§ **YOUR OBJECTIVE**:
Return the listing below exactly, with the pictures dropped.

◇ ◇ ◇ ◇

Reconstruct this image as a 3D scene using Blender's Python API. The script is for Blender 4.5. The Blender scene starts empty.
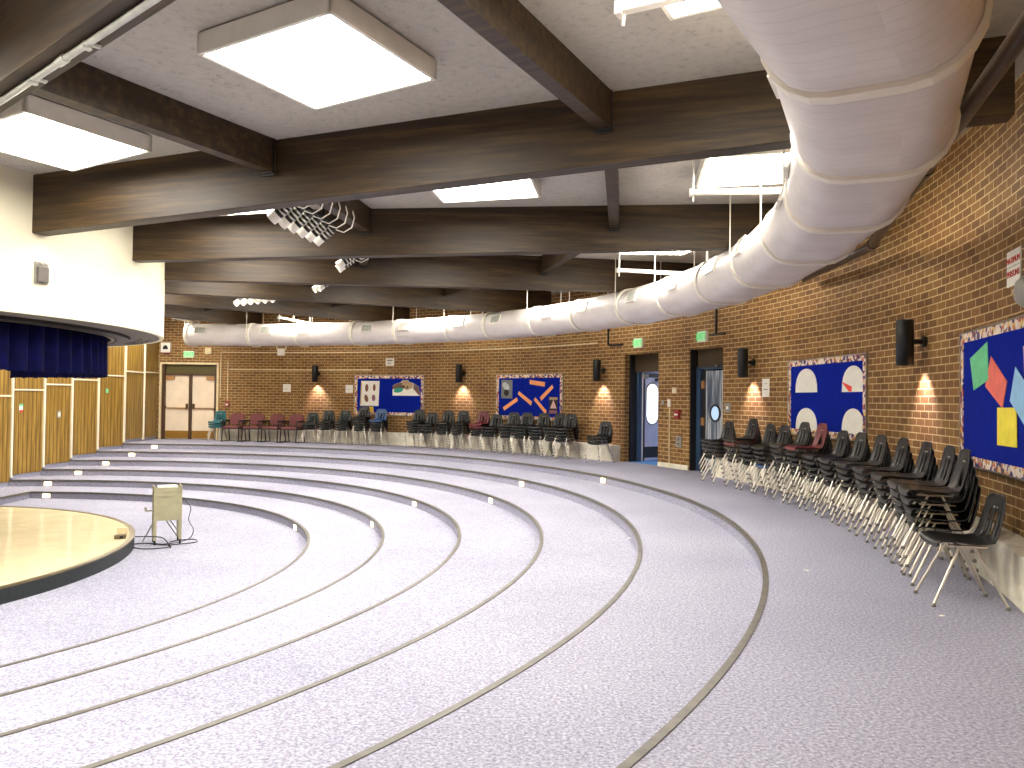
import bpy, bmesh, math, random
from mathutils import Vector, Matrix
random.seed(7)
PI = math.pi
SC = bpy.context.scene
COL = SC.collection
RAD = math.radians

# ------------------------------------------------------------------ dimensions
CAM = (10.0497, -10.3349, 1.45)
STEP = 0.14732
TR = [12.723, 11.581, 10.447, 9.369, 8.289, 7.200]     # radii of the step edges
WR, WC = 14.85, 0.45                                    # brick wall radius, centre y
PX = -1.5                                               # plane of the slatted side wall
DR = 5.035                                              # drum over the stage
def ceil_z(r): return 3.67 + 0.0345 * r
def beam_z(r): return 3.0 + 0.04 * r

# ------------------------------------------------------------------ materials
def lin(c):
    return tuple((v / 255 / 12.92) if v / 255 <= 0.04045 else ((v / 255 + 0.055) / 1.055) ** 2.4 for v in c) + (1.0,)
class NT:
    def __init__(s, name):
        s.m = bpy.data.materials.new(name); s.m.use_nodes = True
        s.t = s.m.node_tree; s.b = s.t.nodes['Principled BSDF']
    def n(s, typ, **kw):
        nd = s.t.nodes.new(typ)
        for k, v in kw.items():
            if k in nd.inputs.keys(): nd.inputs[k].default_value = v
            else: setattr(nd, k, v)
        return nd
    def l(s, a, b): s.t.links.new(a, b)
    def ramp(s, fac, stops):
        r = s.n('ShaderNodeValToRGB'); e = r.color_ramp.elements
        while len(e) < len(stops): e.new(0.5)
        for i, (p, c) in enumerate(stops): e[i].position = p; e[i].color = lin(c)
        s.l(fac, r.inputs['Fac']); return r
    def bump(s, h, strength, dist=0.01):
        b = s.n('ShaderNodeBump'); b.inputs['Strength'].default_value = strength; b.inputs['Distance'].default_value = dist
        s.l(h, b.inputs['Height']); s.l(b.outputs[0], s.b.inputs['Normal'])
def plain(name, c, rough=0.6, metal=0.0, var=0.06, scale=9.0, spec=0.5, bump=0.0):
    k = NT(name); k.b.inputs['Roughness'].default_value = rough; k.b.inputs['Metallic'].default_value = metal
    k.b.inputs['Specular IOR Level'].default_value = spec
    tc = k.n('ShaderNodeTexCoord'); nz = k.n('ShaderNodeTexNoise', Scale=scale, Detail=3.0)
    k.l(tc.outputs['Object'], nz.inputs['Vector'])
    lo = tuple(max(0, v * (1 - var)) for v in c); hi = tuple(min(255, v * (1 + var)) for v in c)
    r = k.ramp(nz.outputs['Fac'], [(0.3, lo), (0.7, hi)]); k.l(r.outputs[0], k.b.inputs['Base Color'])
    if bump: k.bump(nz.outputs['Fac'], bump)
    return k.m
def glow(name, c, strength):
    k = NT(name); k.b.inputs['Base Color'].default_value = lin(c)
    k.b.inputs['Emission Color'].default_value = lin(c); k.b.inputs['Emission Strength'].default_value = strength
    return k.m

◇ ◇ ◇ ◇

§ **THE ANSWER**:
Reconstruct this image as a 3D scene using Blender's Python API. The script is for Blender 4.5. The Blender scene starts empty.
import bpy, bmesh, math, random
from mathutils import Vector, Matrix
random.seed(7)
PI = math.pi
SC = bpy.context.scene
COL = SC.collection
RAD = math.radians

# ------------------------------------------------------------------ dimensions
CAM = (10.0497, -10.3349, 1.45)
STEP = 0.14732
TR = [12.723, 11.581, 10.447, 9.369, 8.289, 7.200]     # radii of the step edges
WR, WC = 14.85, 0.45                                    # brick wall radius, centre y
PX = -1.5                                               # plane of the slatted side wall
DR = 5.035                                              # drum over the stage
def ceil_z(r): return 3.67 + 0.0345 * r
def beam_z(r): return 3.0 + 0.04 * r

# ------------------------------------------------------------------ materials
def lin(c):
    return tuple((v / 255 / 12.92) if v / 255 <= 0.04045 else ((v / 255 + 0.055) / 1.055) ** 2.4 for v in c) + (1.0,)
class NT:
    def __init__(s, name):
        s.m = bpy.data.materials.new(name); s.m.use_nodes = True
        s.t = s.m.node_tree; s.b = s.t.nodes['Principled BSDF']
    def n(s, typ, **kw):
        nd = s.t.nodes.new(typ)
        for k, v in kw.items():
            if k in nd.inputs.keys(): nd.inputs[k].default_value = v
            else: setattr(nd, k, v)
        return nd
    def l(s, a, b): s.t.links.new(a, b)
    def ramp(s, fac, stops):
        r = s.n('ShaderNodeValToRGB'); e = r.color_ramp.elements
        while len(e) < len(stops): e.new(0.5)
        for i, (p, c) in enumerate(stops): e[i].position = p; e[i].color = lin(c)
        s.l(fac, r.inputs['Fac']); return r
    def bump(s, h, strength, dist=0.01):
        b = s.n('ShaderNodeBump'); b.inputs['Strength'].default_value = strength; b.inputs['Distance'].default_value = dist
        s.l(h, b.inputs['Height']); s.l(b.outputs[0], s.b.inputs['Normal'])
def plain(name, c, rough=0.6, metal=0.0, var=0.06, scale=9.0, spec=0.5, bump=0.0):
    k = NT(name); k.b.inputs['Roughness'].default_value = rough; k.b.inputs['Metallic'].default_value = metal
    k.b.inputs['Specular IOR Level'].default_value = spec
    tc = k.n('ShaderNodeTexCoord'); nz = k.n('ShaderNodeTexNoise', Scale=scale, Detail=3.0)
    k.l(tc.outputs['Object'], nz.inputs['Vector'])
    lo = tuple(max(0, v * (1 - var)) for v in c); hi = tuple(min(255, v * (1 + var)) for v in c)
    r = k.ramp(nz.outputs['Fac'], [(0.3, lo), (0.7, hi)]); k.l(r.outputs[0], k.b.inputs['Base Color'])
    if bump: k.bump(nz.outputs['Fac'], bump)
    return k.m
def glow(name, c, strength):
    k = NT(name); k.b.inputs['Base Color'].default_value = lin(c)
    k.b.inputs['Emission Color'].default_value = lin(c); k.b.inputs['Emission Strength'].default_value = strength
    return k.m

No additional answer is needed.